SU-102 Is a Versatile Anionic Quasi-Solid Electrolyte for Fast Li⁺, Na⁺, and Al³⁺Transport

Rapid and selective ion transport defines the effectiveness of quasi-solid-state electrolytes (QSSEs) in next-generation solid-state batteries. Although metal–organic frameworks (MOFs) hold promise in this sense due to their compositional variety, tunable porosity, and ability to host electrolytes in the pores while maintaining solid-state processability, MOF-based QSSEs exhibit lower ionic conductivity, transference numbers, and electrochemical stability than often expected. We envision enhancing these parameters by using anionic MOFs with mobile pore cations and diffuse anionic charges. In this study, we present a postsynthetic modification approach for the anionic MOF SU-102 ([(CH₃)₂NH₂]₂[Zr(HL)₂]; H₄L = ellagic acid), involving substitution of charge-balancing dimethylammonium with various single metal cations (SU-102-M; M = Li⁺, Na⁺, K⁺, Mg²⁺, Al³⁺).
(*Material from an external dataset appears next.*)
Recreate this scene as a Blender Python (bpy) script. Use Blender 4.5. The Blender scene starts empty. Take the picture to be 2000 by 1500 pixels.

This modification yields solid electrolytes with Li⁺, Na⁺, and Al³⁺ conductivities that rival current top-performing materials (5.16 × 10^–4, 1.49 × 10^–3, and 7.14 × 10^–5 S/cm, respectively). These MOFs demonstrate high cation transference numbers for Li⁺ (0.899), Na⁺ (0.833), and Al³⁺ (0.706) as well as broad and stable operational potential windows spanning up to 4 V.